Ted Kennedy had the fight of his life in 1994 against Mitt Romney and nearly lost. Ted Kennedy had a conflicted relationship with Massachusetts, he was our favored son, but one we rebuked often and scorned, but always we decided he should represent us, instead of that fortunate son, Mitt Romney, the guy who was partly from Michigan and Utah, but certainly not Massachusetts. He is after all a carpetbagger, through and through. But, we accept that too, that is part of the political landscape. Even Kerry had a tough fight in his first re-election bid against Miles Rappaport and against Weld.

And up until Deval Patrick was elected the Governor of Massachusetts, it was dominated by Republicans, from 1990 to 2007. Campaigning statewide has never been a given for Democrats, even in Senate races. I grew up in Massachusetts and actually lived there for the majority of my first 28 years of life. I have viewed politics as an observer and as an activist. Massachusetts is not liberal, at all.
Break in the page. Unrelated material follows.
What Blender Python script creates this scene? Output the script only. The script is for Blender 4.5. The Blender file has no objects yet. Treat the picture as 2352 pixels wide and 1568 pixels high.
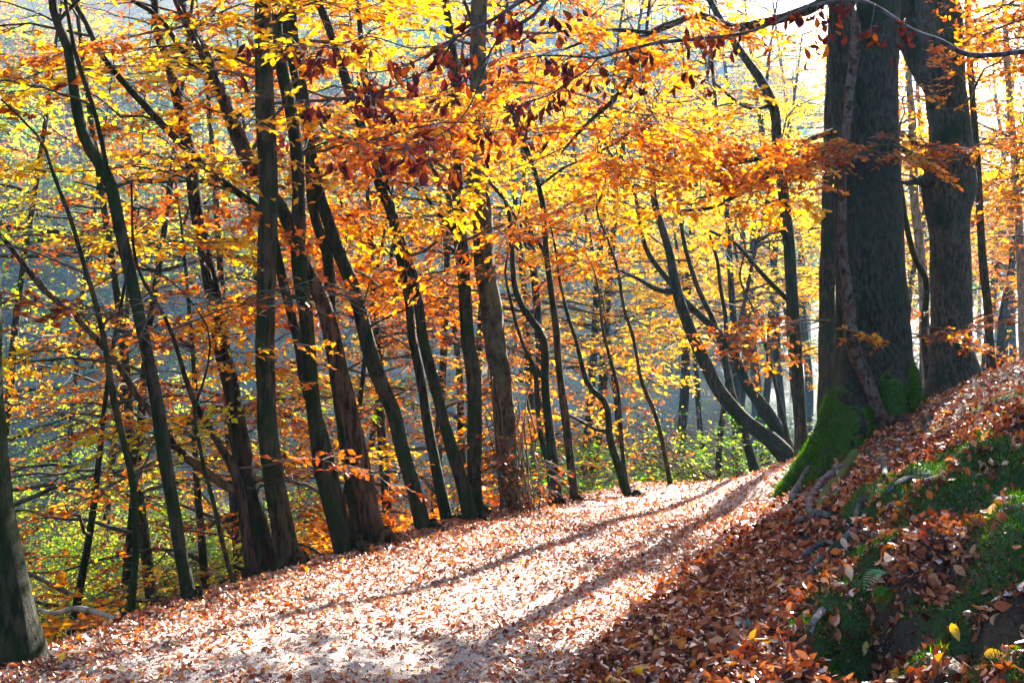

Where I grew up, it is full of working class people who as Jimmy Barnes said: "Working hard to make a living...They believe in God and Elvis...have denim in their veins." Northeastern Massachusetts is similar to parts of the midwest, patriotic (which means "we fight and the limousine liberals complain"), socially conservative (abortion, divorce, gay marriage very much frowned upon), not many college graduates ("those lily livered, latte drinking Ivy leaguers won't tell me what to do!") and conventionally economically liberal (pro-union, think the rich get away with murder, etc.).
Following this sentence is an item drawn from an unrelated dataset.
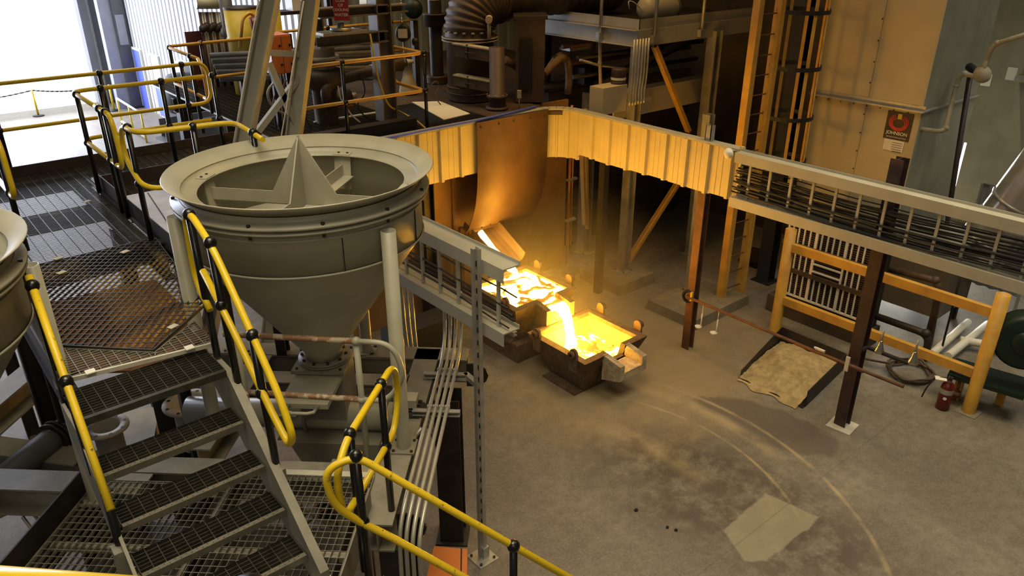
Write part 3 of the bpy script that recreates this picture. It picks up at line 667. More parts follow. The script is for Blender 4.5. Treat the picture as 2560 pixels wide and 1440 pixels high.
for i, (y, z) in enumerate(noses):
    dpt = .24 if i else .42
    g = grating(MB(), [(.5, y+.035), (1.4, y+.035), (1.4, y+dpt), (.5, y+dpt)], z, 0, .034, .075, .03)
    tr = g.build('tread', 'grate', st); tr['kind'] = 'stuff'
    b = MB(); b.box(.5, 1.4, y, y+.035, z-.045, z+.004); ns = b.build('nosing', 'nosing' if i else 'grate', tr)
    if i:
        b = MB()
        for k in range(26): b.cbox((.53+k*.033, y+.012+.012*(k % 2), z+.004), .008, .006, .0008)
        b.build('nosing_holes', 'blackmat', tr)
for x in (.47, 1.43):
    b = MB(); b.prism([(x-.02, 5.1, 3.18), (x-.02, 5.1, 2.95), (x-.02, 3.78, L0), (x-.02, 3.58, L0), (x-.02, 3.58, 2.26), (x-.02, 4.72, 3.18)], (.02 if x < 1 else .06, 0, 0)); b.build('stringer', 'beampaint', st)
    MB().cbox((x, 3.62, L0), .16, .18, .012).build('foot_plate', 'white', st)
# stair railings
y1p, y2p = px_(598, 1012, 1.46), px_(692, 1238, 1.46)
rt = railing('stair_railing', 'glossy yellow stair rail between the steps and the large hopper',
    [[(1.44, 4.95, 3.6), (1.44, 5.15, 3.75), (1.44, 5.12, 4.24), (1.44, 4.98, 4.29), (1.44, 4.66, 4.16), (1.44, 4.20, 3.72), (1.44, 3.90, 3.42), (1.44, 3.78, 3.2), (1.44, 3.86, 3.08), (1.44, 4.05, 3.2), (1.44, 4.55, 3.62), (1.44, 4.95, 3.9)]],
    [((1.46, 4.69, 2.98), (1.44, 4.69, 4.17)), ((1.46, 4.20, 2.6), (1.44, 4.20, 3.72)), ((1.45, 5.02, 3.2), (1.44, 5.02, 4.27))],
    [(1.44, 4.69, 4.18), (1.44, 4.20, 3.72), (1.44, 5.02, 4.28), (1.44, 4.69, 3.74), (1.44, 4.2, 3.3)])
for p in ((1.47, 4.69, 2.95), (1.47, 4.2, 2.6)):
    MB().box(p[0]-.01, p[0]+.03, p[1]-.05, p[1]+.05, p[2]-.1, p[2]+.1).build('post_plate', 'beampaint', rt)
    b = MB(); b.bolts([(p[0]+.03, p[1], p[2]-.06), (p[0]+.03, p[1], p[2]+.05)], .016, .012, 8, (1, 0, 0)); b.build('plate_bolts', 'galv', rt)
A, B2 = pz(72, 690, 4.05), pz(278, 1275, 2.98)
lt = railing('stair_railing', 'worn yellow stair rail in front of the left hopper', [[A, A.lerp(B2, .5), B2]],
    [(V((.45, 4.2, 2.15)), A.lerp(B2, .93)), (V((A.x, A.y-.02, 3.1)), A.lerp(B2, .04)), (V((.47, 4.62, 2.9)), A.lerp(B2, .47))], [A.lerp(B2, .045), A.lerp(B2, .47)], rm='yellowworn')
MB().box(.40, .47, 4.1, 4.2, 2.45, 2.66).build('post_plate', 'beampaint', lt)
# landing rails
LH = L0+1.07
P0 = pz(890, 1140, LH); e = D2; s_ = .7
def dn(t, dz=0): return P0+D2*t+V((0, 0, -s_*t+dz))
k0 = P0-D2*.0
railing('landing_railing', 'scratched yellow railing descending to the floor from the landing',
    [[dn(2.3), dn(.15), P0, pz(810, 1175, LH-.05), pz(830, 1262, LH-.3), pz(905, 1308, LH-.5), dn(.15, -.5), dn(2.3, -.5)]],
    [(V((P0.x, P0.y, L0-.1)), P0+V((0, 0, .02))), (dn(.93)-V((0, 0, 1.2)), dn(.93))], [P0, dn(.93), V((P0.x, P0.y, LH-.5))], rm='yellowworn')
R0, R1 = pz(875, 1085, LH), pz(952, 960, LH); dd = (R1-R0).normalized(); R2 = R1+dd*.28
railing('landing_railing', 'short yellow railing with looped ends above the conduits',
    [[R0-V((0, 0, .5))+dd*.02, R0-dd*.22-V((0, 0, .48)), R0-dd*.26-V((0, 0, .12)), R0-dd*.06, R1, R2, R2+dd*.06-V((0, 0, .3)), R2-dd*.1-V((0, 0, .52)), R1-V((0, 0, .52)), R0-V((0, 0, .5))]],
    [(V((R0.x, R0.y, L0-.05)), R0), (V((R1.x, R1.y, L0-.05)), R1)], [R0, R1, R1-V((0, 0, .52))])
G0, G1 = pz(560, 835, LH), pz(890, 853, LH); g = (G1-G0).normalized(); G2 = G1+g*.25
t = railing('hopper_railing', 'grey and rust pipe railing across the front of the hopper outlet',
    [[G0, G1]], [(V((G1.x, G1.y, L0)), G1), (V((G0.x+.06, G0.y-.06, L0)), G0+g*.09)], [G1, G0+g*.09, G1-V((0, 0, .52))], rm='rustrail', pm='hopperpaint', mids=[[G0-V((0, 0, .52)), G1-V((0, 0, .52))]], pr=.024, br=.036)
b = MB(); b.tube(fillet([G1, G1+g*.28, G1+g*.36-V((0, 0, .3)), G1+g*.2-V((0, 0, .52)), G1-V((0, 0, .52))], .18, 6), .022, 10); b.build('end_loop', 'hopperpaint', t)
# second flight stringer and orange floor box under the landing rail
t = thing('floor_stair', 'steel stair stringers leading from the landing down to the floor', 'stairs', Q(-1.9, .8, 0))
for o in (0, .75):
    b = MB(); S = P0+D1*(.06-o)+V((0, 0, -1.12)); b.bar(S, S+D2*2.6+V((0, 0, -1.95)), .04, .24, UP); b.build('stringer', 'beampaint', t)
for k in range(1, 8):
    S = P0+D1*(.06-.37)+V((0, 0, -1.12))+D2*(.26*k+.1)+V((0, 0, -.195*k)); MB().bar(S-D1*.36, S+D1*.36, .24, .03, UP).build('tread', 'grate', t)
q = pz(1085, 1365, .85)
ob = thing('orange_junction_box', 'orange sheet-metal electrical box on the floor beside the dark column', 'box', (q.x, q.y, 0))
p = [pz(1085, 1365, .85), pz(1152, 1371, .85), pz(1150, 1480, .85), pz(1060, 1470, .85)]
MB().hexa([V((v.x, v.y, .0)) for v in p], [v for v in p]).build('body', 'orange', ob)
n = (p[1]-p[2]).normalized(); w = (p[1]-p[0]).normalized()
MB().hexa([p[1]+w*.012-V((0, 0, .8)), p[1]+w*.06-V((0, 0, .8)), p[2]+w*.06-V((0, 0, .8)), p[2]+w*.012-V((0, 0, .8))], [p[1]+w*.012, p[1]+w*.06, p[2]+w*.06, p[2]+w*.012]).build('door', 'orange', ob)
MB().bar(p[1]+w*.006-V((0, 0, .002)), p[2]+w*.006-V((0, 0, .002)), .012, .012, UP).build('gasket', 'blackmat', ob)
tag(MB().tube([p[0]-w*.06+V((0, 0, .25)), p[3]-w*.1+V((0, 0, .1))], .018, 8).build('steel_tube', 'steel', loc=p[3]-w*.1), 'short bright steel tube leaning beside the orange floor box', 'tube')
# equipment seen under the steps
t = thing('feeder_pipe', 'dark round feeder pipe with coupling running under the left stair rail', 'pipe', pz(60, 1180, 1.4))
a0, a1 = pz(-70, 1262, 1.9), pz(215, 1030, 1.9)
MB().tube([a0, a1], .11, 20).build('pipe', 'coldark', t)
m0 = a0.lerp(a1, .66); dl = (a1-a0).normalized(); MB().tube([m0, m0+dl*.03], .15, 20).build('coupling_flange', 'darksteel', t)
MB().tube([m0+dl*.05, m0+dl*.08], .15, 20).build('coupling_flange', 'darksteel', t)
t = thing('flanged_vessel', 'pale paint-streaked vessel with round bolted flanges seen behind the treads', 'vessel', pz(330, 1110, 1.2))
for q_, r in ((pz(265, 1065, 1.75), .2), (pz(470, 1005, 1.8), .24)):
    b = MB(); b.lathe(V((q_.x, q_.y, 0)), [(r*.62, q_.z-.5), (r*.62, q_.z-.02), (r, q_.z-.02), (r, q_.z), (r*.6, q_.z), (r*.6, q_.z-.1), (.001, q_.z-.1)], 28); n_ = b.build('nozzle', 'whitedust', t)
    b = MB(); b.bolts([V((q_.x+math.cos(2*PI*k/8)*r*.82, q_.y+math.sin(2*PI*k/8)*r*.82, q_.z-.004)) for k in range(8)], .018, .006, 10); b.build('bolt_holes', 'blackmat', n_)
a, b_ = pz(235, 1120, 1.3), pz(385, 1095, 1.3); d_ = (b_-a).normalized(); nn = V((-d_.y, d_.x, 0))
MB().hexa([a-nn*.05-V((0, 0, .9)), b_-nn*.05-V((0, 0, .9)), b_+nn*.6-V((0, 0, .9)), a+nn*.6-V((0, 0, .9))], [a-nn*.05, b_-nn*.05, b_+nn*.6, a+nn*.6]).build('body', 'whitedust', t)
b = MB(); a = pz(420, 1010, 1.6); b.ibeam(V((a.x, a.y, .0)), V((a.x, a.y, 1.95)), .2, .2, tuple(D1)); tag(b.build('frame_column', 'blackmat'), 'dark steel column standing behind the stair treads', 'column')
t = thing('left_frame', 'dusty steel base frame of the left hopper below the walkway', 'support frame', (-.44, 5.53, 0))
C2 = V((-.44, 5.53, 0))
def Q2(a, b_, z): return C2+D1*a+D2*b_+V((0, 0, z))
for A, B2 in ((pz(-120, 1125, 2.0), pz(160, 885, 2.0)), (pz(-120, 1125, 1.72), pz(215, 1172, 1.72)), (pz(40, 1212, 1.55), pz(240, 1238, 1.55)), (Q2(.85, -.6, zc), Q2(.85, 1.0, zc))):
    beam(A, B2, .24, .26, 'beam', 'beampaint', t)
for a, b_ in ((-.9, .8), (.85, .8), (.85, -.6)):
    b = MB(); b.ibeam(Q2(a, b_, 0), Q2(a, b_, zc-.13), .16, .16, tuple(D1)); b.build('column', 'darksteel', t)
q = pz(30, 1290, 1.75)
t = thing('slide_gate', 'slide gate with slotted handle at the left picture edge', 'gate', q)
dd = (pz(70, 1270, 1.75)-pz(-60, 1330, 1.75)).normalized(); nn = V((dd.y, -dd.x, 0))
a = pz(45, 1262, 1.75)
MB().hexa([a-V((0, 0, .05)), a-dd*.9-V((0, 0, .05)), a-dd*.9-nn*.5-V((0, 0, .05)), a-nn*.5-V((0, 0, .05))], [a, a-dd*.9, a-dd*.9-nn*.5, a-nn*.5]).build('gate_blade', 'hopperpaint', t)
h0 = pz(55, 1290, 1.74); MB().tube(fillet([h0, h0+nn*.0+dd*.07, h0+dd*.07+nn*.2, h0+nn*.22, h0+nn*.02], .04), .013, 8).build('handle', 'hopperpaint', t)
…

These voters voted heavily for Obama on his populist message, but also voted for Bush twice, probably voted for Clinton and gave Reagan his mandate, though the state decidedly went Democrat in those elections. But, these voters sway. And these voters get more conservative as you go out West toward New York. They also don't like when you lie to them as it is easily argued Obama lied about healthcare, Wall St, etc. These voters are weary of government, but also believe it is government's job to help, unlike say in Texas where the same voters would probably call this socialism. In Ma., it is not like that, the working class folks want relief from the government and healthcare reform (as in a public option, not the current bill that is designed to piss everyone off). So, they are pissed and in my opinion, rightly so. The democrats, though I hope win don't deserve this, at all.

Martha Coakley seems to be a bad candidate. She thought the seat was hers, didn't really want to work hard and Brown populism took over. He just may have enough in his tank. He is a good looking candidate, who doesn't have to say much, can contradict himself all over the place and not have to answer for it because he is riding a wave of anti-incumbent sentiment. But, Brown also has a ceiling. The democratic registration far outweighs a lot of the anti-incumbency. If the Dems get the vote out , they can win, period. If they don't it is going to be a nail biter.

I would have predicted Coakley a day or so ago, but it seems like a perfect storm and if I were a guessing man, I might lean Brown right now. Shame on the Democrats.